Listas de coisas que não fazemos
Quanto a não ser uma mãe perfeita, assumo em absoluto que não sou, mas gostava de ir mais longe — queria nem sequer tentar.
Querida Mãe,
Estamos constantemente a coleccionar feitos. A somar resultados, e é por eles que toda a gente nos pergunta. Mas acabei de realizar que nos esquecemos de valorizar o que não fazemos!
E repare, mãe, podem até ser coisas bem mais relevantes.
Leia a minha lista e veja se não é de celebrar tudo isto que não faço:
- Não mato pessoas.
- Não consumo drogas.
- Não desperdiço o meu tempo a jogar curling (ainda que seja uma modalidade olímpica).
- Não comecei nenhuma guerra.
- Nunca digo que não quero uma sobremesa e depois como a do meu marido (esta levou alguns anos a aperfeiçoar).
- Nunca deixei de usar jardineiras (mesmo quando não estão na moda).
- Não arrumo o meu carro (o que pode parecer um defeito, mas deixa-me tempo para outras coisas).
- Não parei de perseguir o sonho da música, apesar de ir contra todo o bom senso (o que me deixa feliz).
- Não corro (apesar de ser trendy).
- Não tento ser uma mãe perfeita (é realmente muito difícil e exige treino diário, mas é fundamental).
E a mãe... O que não faz?
Querida Ana,
Obrigada, sinto-me confortada por esta tua revelação, e sobretudo por saber que não cometes homicídios, não te metes em drogas, nem começas guerras, o que nos tempos que correm é um feito de que poucos se podem orgulhar.
Puxei pela cabeça e aqui vai a minha lista de “inacções” que, suspeito, contribuem muito mais para o bem da humanidade do que várias daquelas em que gasto a minha energia.
- Não me levanto cedo, e é uma das conquistas que mais tem contribuído para a minha felicidade.
- Não acabo livros se a partir do terceiro capítulo me enchem de tédio.
- Não ponho luvas para jardinar, mesmo sabendo que as unhas vão ficar uma miséria (há um truque, arranhar um sabonete sólido antes de meter as mãos na terra, mas às vezes esqueço-me).
- Não uso o relógio que me dava ordens — mandava-me pôr de pé, sentar-me, comer menos calorias e fazia-me perguntas indiscretas.
- Não perco dois segundos a preocupar-me com o futuro do Cristiano Ronaldo.
- Não cozinho, por muito que o meu grilo interno me diga que é uma falha.
- Recuso-me a deixar de acreditar no Pai Natal e na fada dos dentes.
- Não estrago os netos, só as minhas costas quando me sento no chão para fazer com eles lutas de playmobiles.
Quanto a não ser uma mãe perfeita, assumo em absoluto que não sou, mas gostava de ir mais longe — queria nem sequer tentar.
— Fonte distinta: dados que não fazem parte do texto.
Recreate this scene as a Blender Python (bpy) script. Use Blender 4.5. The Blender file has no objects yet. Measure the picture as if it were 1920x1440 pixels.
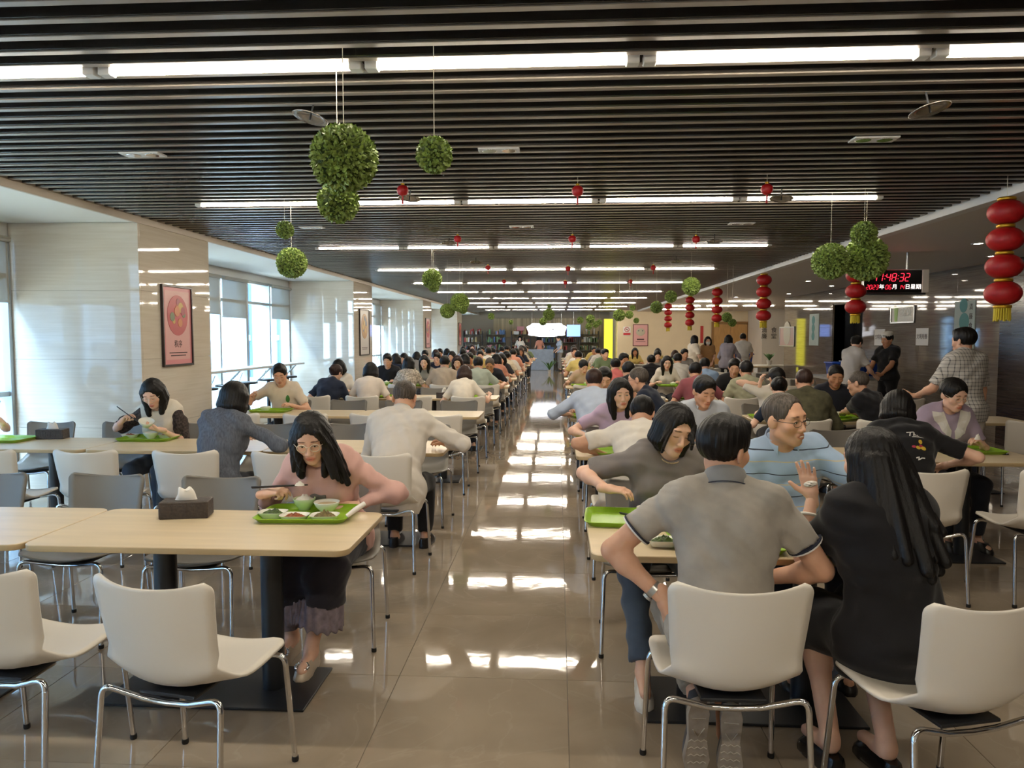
import bpy, math, random
import numpy as np
from mathutils import Vector, Matrix
R = math.radians
SC = bpy.context.scene
COL = SC.collection

# ------------------------------------------------------------------ camera
cam_d = bpy.data.cameras.new('camera')
cam = bpy.data.objects.new('camera', cam_d)
COL.objects.link(cam)
cam_d.sensor_fit = 'HORIZONTAL'
cam_d.sensor_width = 36.0
cam_d.lens = 36.0 * 1400.0 / 1920.0
cam_d.clip_end = 300
cam.location = (0, 0, 1.62)
cam.rotation_euler = (R(90 - 3.64), 0, R(3.51))
SC.camera = cam

# ------------------------------------------------------------------ sky, exposure
world = bpy.data.worlds.new('world')
SC.world = world
world.use_nodes = True
wn = world.node_tree
wbg = wn.nodes['Background']
wbg.inputs[0].default_value = (0.55, 0.76, 1.0, 1)
wbg.inputs[1].default_value = 30.0
SC.view_settings.view_transform = 'Standard'
SC.view_settings.look = 'None'
SC.view_settings.exposure = 0.8
SC.view_settings.gamma = 1.0
SC.view_settings.use_curve_mapping = False
SC.cycles.max_bounces = 7
SC.cycles.diffuse_bounces = 3
SC.cycles.glossy_bounces = 4
SC.cycles.transmission_bounces = 4
SC.cycles.transparent_max_bounces = 12
SC.cycles.sample_clamp_indirect = 6.0
SC.cycles.caustics_reflective = False
SC.cycles.caustics_refractive = False
LAMP = 46.0          # strength of the fluorescent battens

# ------------------------------------------------------------------ helpers
def lin(c):
    if isinstance(c, str):
        c = c.lstrip('#'); c = [int(c[i:i + 2], 16) / 255 for i in (0, 2, 4)]
        return tuple(((v / 12.92) if v <= .04045 else ((v + .055) / 1.055) ** 2.4) for v in c)
    return tuple(c)

def fast_mesh(name, V, F, smooth=False, mats=None, fmat=None):
    """V (n,3) array, F list of faces or (m,k) array"""
    me = bpy.data.meshes.new(name)
    V = np.asarray(V, dtype=np.float32)
    me.vertices.add(len(V)); me.vertices.foreach_set('co', V.ravel())
    if isinstance(F, np.ndarray):
        m, k = F.shape
        me.loops.add(m * k); me.loops.foreach_set('vertex_index', F.astype(np.int32).ravel())
        me.polygons.add(m)
        me.polygons.foreach_set('loop_start', np.arange(0, m * k, k, dtype=np.int32))
    else:
        m = len(F)
        tot = np.array([len(f) for f in F], dtype=np.int32)
        flat = np.array([i for f in F for i in f], dtype=np.int32)
        me.loops.add(len(flat)); me.loops.foreach_set('vertex_index', flat)
        me.polygons.add(m)
        st = np.zeros(m, dtype=np.int32)
        if m: st[1:] = np.cumsum(tot)[:-1]
        me.polygons.foreach_set('loop_start', st)
    if isinstance(smooth, (list, np.ndarray)):
        me.polygons.foreach_set('use_smooth', np.asarray(smooth, dtype=bool))
    else:
        me.polygons.foreach_set('use_smooth', np.full(m, bool(smooth)))
    for mm in (mats or []):
        me.materials.append(mm)
    if fmat is not None:
        me.polygons.foreach_set('material_index', np.asarray(fmat, dtype=np.int32))
    me.update(calc_edges=True)
    me.validate()
    return me

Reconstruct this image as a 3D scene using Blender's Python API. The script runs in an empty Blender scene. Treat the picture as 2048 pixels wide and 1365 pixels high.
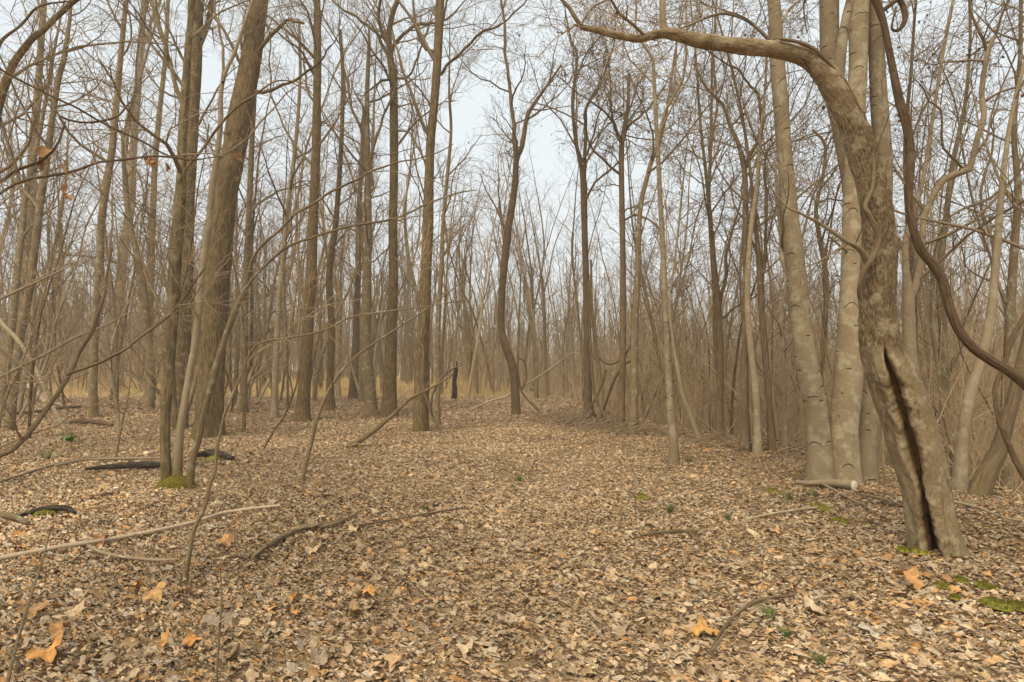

Apetecia-me mesmo ser capaz de matar o assunto, sem culpas, nem recriminações. Vou trabalhar nisso, obrigada pelo incentivo.
O Birras de Mãe, uma avó/mãe (e também sogra) e uma mãe/filha, logo de quatro filhos, separadas pela quarentena, começaram a escrever-se diariamente, para falar dos medos, irritações, perplexidade, raivas, mal-entendidos, mas também da sensação de perfeita comunhão que — ocasionalmente! — as invade. E, passado o confinamento, perceberam que não queriam perder este canal de comunicação, na esperança de que quem as leia, mãe ou avó, sinta que é de si que falam.